A proposta tem ido de vento em popa, sempre a duas rodas. Libeau explica que Deliveroo funciona em 12 cidades da França e trabalha com o total de três mil restaurantes. Criada no Reino Unido, em abril de 2013, a empresa também expandiu seus serviços para a Irlanda, Alemanha, Holanda, Bélgica, Espanha, Itália, Hong Kong, Singapura, Austrália e Emirados Árabes. Segundo o diretor de marketing, a sociedade não exclui a possibilidade de abrir uma sede no Brasil, “onde há cidades que poderiam abrigar perfeitamente a empresa”.
“É um mercado que está em pleno crescimento, muito dinâmico e que tem funcionado extremamente bem”, comemora o diretor-geral da Foodora França, Boris Mittermüller. O diferencial da empresa, explica, é ter restaurantes reconhecidos por sua qualidade exclusivos em sua plataforma, como o célebre Les Bols de Jean, chefiado por Jean Imbert, vencedor do reality show de culinária Top Chef França.
Segundo Mittermüller, Foodora também é a detentora do maior número de restaurantes em Paris, “mais de mil estabelecimentos e mais do que qualquer concorrente na capital francesa”. “É um modelo que traz vantagens a todos: para os clientes, restaurantes, entregadores e investidores”, ressalta.
Dinheiro rápido e fácil
Em vista do número de entregadores dessas start-ups pelas ruas da capital francesa, ou “bikers”, como também são conhecidos, a oferta de trabalho parece, de fato, interessante para quem quer fazer dinheiro rapidamente no tempo livre. É o caso do universitário Adame, de 21 anos, estudante de Administração e Relações Internacionais.

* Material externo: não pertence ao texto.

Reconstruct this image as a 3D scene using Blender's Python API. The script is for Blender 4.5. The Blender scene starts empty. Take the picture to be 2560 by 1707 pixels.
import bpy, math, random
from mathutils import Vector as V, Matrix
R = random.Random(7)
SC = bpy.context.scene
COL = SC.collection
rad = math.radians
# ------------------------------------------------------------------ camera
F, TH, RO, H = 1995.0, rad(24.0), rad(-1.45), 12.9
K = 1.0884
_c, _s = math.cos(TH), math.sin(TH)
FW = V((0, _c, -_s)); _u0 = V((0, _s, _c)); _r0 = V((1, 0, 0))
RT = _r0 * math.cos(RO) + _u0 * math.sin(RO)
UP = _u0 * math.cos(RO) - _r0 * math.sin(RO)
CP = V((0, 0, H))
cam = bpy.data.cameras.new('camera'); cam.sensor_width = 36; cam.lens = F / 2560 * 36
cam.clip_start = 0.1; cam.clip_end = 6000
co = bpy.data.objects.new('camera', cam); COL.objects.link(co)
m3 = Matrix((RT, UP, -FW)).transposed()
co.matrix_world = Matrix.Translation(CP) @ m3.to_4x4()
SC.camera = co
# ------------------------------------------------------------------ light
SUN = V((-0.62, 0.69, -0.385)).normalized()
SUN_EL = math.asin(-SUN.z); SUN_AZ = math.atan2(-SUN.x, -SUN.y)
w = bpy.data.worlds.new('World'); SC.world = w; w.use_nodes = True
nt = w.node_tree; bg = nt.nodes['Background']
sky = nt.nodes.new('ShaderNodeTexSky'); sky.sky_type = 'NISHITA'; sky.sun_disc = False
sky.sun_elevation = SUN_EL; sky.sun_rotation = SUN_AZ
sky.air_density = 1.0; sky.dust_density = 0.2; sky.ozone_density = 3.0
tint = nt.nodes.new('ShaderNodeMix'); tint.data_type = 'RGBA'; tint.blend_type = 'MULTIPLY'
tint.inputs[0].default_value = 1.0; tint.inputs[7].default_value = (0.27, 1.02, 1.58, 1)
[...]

À RFI, ele explicou que o que mais o atraiu no trabalho foi a remuneração e a flexibilidade dos horários de trabalho. Durante o dia, ele estuda e, à noite, aproveita para fazer as entregas e faturar.
Para trabalhar como “biker” do Deliveroo, o método é simples. “Basta ter uma bicicleta e um smartphone”, explica. A única condição, diz, é abrir um registro de empresa. Como a maioria das empresas de entrega de pratos, a Deliveroo não contrata diretamente seus colaboradores. O que, para Adame, tem muitas vantagens: “Somos bem pagos, os horários de trabalho são flexíveis, trabalhamos quando queremos, não temos chefe: sou meu próprio chefe”.
Entusiasmado, ele explica o que tanto o atrai na função: “eu adoro andar de bicicleta, e passear por Paris a duas rodas é muito legal. Por conta desse trabalho, acabo conhecendo muitas pessoas e lugares”. De férias da universidade e com mais tempo livre para se dedicar ao trabalho, ele faz uma média por dia de 60 quilômetros em duas rodas. E sublinha: “o salário é bom”.
Adame ressalta que é pago por hora, por entrega e a cada duas semanas. Nos últimos 15 dias, o universitário trabalhou 80 horas e recebeu o salário líquido de € 1.370 (cerca de R$ 5.044). Além disso, enfatiza, recebe bônus que variam entre € 30 e € 50 (R$ 110,5 e R$ 184) se trabalha nos fins de semana e em dias de chuva.
Uberização do mercado de trabalho
O jovem parece não ter problema com a tão evocada “uberização do trabalho” na França. Para ele, “biker” é um trabalho como qualquer outro, “que pode ou não prosperar”. “Como a empresa tem funcionado bem, acredito que meu trabalho continuará dando certo também”, prevê.
Como constata Libeau, em apenas um ano de funcionamento de Deliveroo na França, 1 milhão de entregas foram realizadas. “Os pedidos têm um aumento de 20% a cada duas semanas”, o que garante o sucesso da empresa.
Diante das críticas sobre a falta de engajamento com os “bikers”, Libeau garante que “os colaboradores estão satisfeitos em trabalhar, os clientes e os restaurantes estão felizes com o serviço”. “Diante dessa situação, não vejo porque questionar o que fazemos”, conclui.
Já Mittermüller contesta a comparação com o Uber. “Os motoristas do Uber trabalham em tempo integral. Já a Foodora conta com estudantes ou jovens que trabalham em diversos locais ou que desenvolvem outras atividades e que farão as entregas de acordo com suas disponibilidades”, explica.